Die strategische Einkäuferin Wenting Zhang-Kilian beschafft mit ihrem Team Elektronikbauteile und leitet eine Arbeitsgruppe, die sich mit sich abzeichnenden Engpässen beschäftigt.
LANGFRISTIGE BEZIEHUNGEN
Eine der tragenden Säulen ist Risikominimierung. „Dafür investieren wir schon lange in die Resilienz unserer Lieferketten“, sagt Fabian Dreier. Schlüsselkomponenten werden grundsätzlich aus mehreren voneinander unabhängigen Quellen in verschiedenen Weltregionen bezogen. Hinzu kommt eine kluge Lagerhaltung. „Am wichtigsten aber sind langfristige, belastbare Partnerschaften“, sagt Fabian Dreier. „Manche Zulieferer sind schon seit über 30 Jahren dabei. Wir teilen die gleichen Werte, arbeiten auf Augenhöhe zusammen und kommunizieren transparent miteinander.“
Natürlich ist auch Endress+Hauser mit Materialengpässen konfrontiert. Geraten Hersteller in Schwierigkeiten, weil etwa Vorlieferanten im Lockdown sind, verlängern sich die Lieferzeiten – oder Kunden erhalten nur Teilmengen. Arbeitsgruppen überwachen deshalb engmaschig die Lage. „Für kritische Teile wie Mikrocontroller prüfen wir mehrmals pro Woche die Verfügbarkeit.

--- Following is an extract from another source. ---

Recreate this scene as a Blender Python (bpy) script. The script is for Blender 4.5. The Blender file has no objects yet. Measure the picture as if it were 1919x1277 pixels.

Dadurch können wir auch kurzfristige Änderungen auffangen“, erklärt die strategische Einkäuferin Wenting Zhang-Kilian.
AN EINEM STRANG ZIEHEN
Zeichnen sich Engpässe ab, greift der Einkauf auf einen ganzen Strauß von Maßnahmen zurück. „In kritischen Situationen suchen wir immer das direkte Gespräch mit den Distributoren und Herstellern. Wir fragen weitere Lieferanten auf dem Markt, unsere Bestückungspartner oder die anderen Kompetenzzentren in der Endress+Hauser Gruppe an“, sagt Wenting Zhang-Kilian. Ein Vorteil ist, dass Endress+Hauser seit vielen Jahren das Elektronik-Einkaufsvolumen bündelt. „Das gibt uns mehr Sichtbarkeit und eine höhere Priorität bei den Herstellern“, ergänzt Fabian Dreier. Darüber hinaus prüft die Entwicklung, ob andere Varianten eines Teils eingesetzt werden können oder ein Redesign möglich ist. Im Notfall kommen auch qualifizierte Komponenten-Broker ins Spiel.
Die intensive Zeit der letzten Monate hat alle Beteiligten zusammengeschweißt. „Wir haben intern sowie mit unseren externen Partnern gute Abläufe etabliert, und unsere Lieferanten sind sehr motiviert, mit uns etwas zu bewegen“, bilanziert Wenting Zhang-Kilian. Ein Band, das künftig noch wichtiger werden wird, wie Fabian Dreier betont: „Die globalen Transportketten sind nach wie vor gestört, die Lieferzeiten für Bauteile stabilisieren sich langsam auf hohem Niveau, steigende Energiepreise und schnellere Innovationszyklen verschärfen die Situation. Aber auch dafür werden wir Lösungen finden – gemeinsam.“
Veröffentlicht am 05.06.2023, zuletzt aktualisiert am 15.06.2023.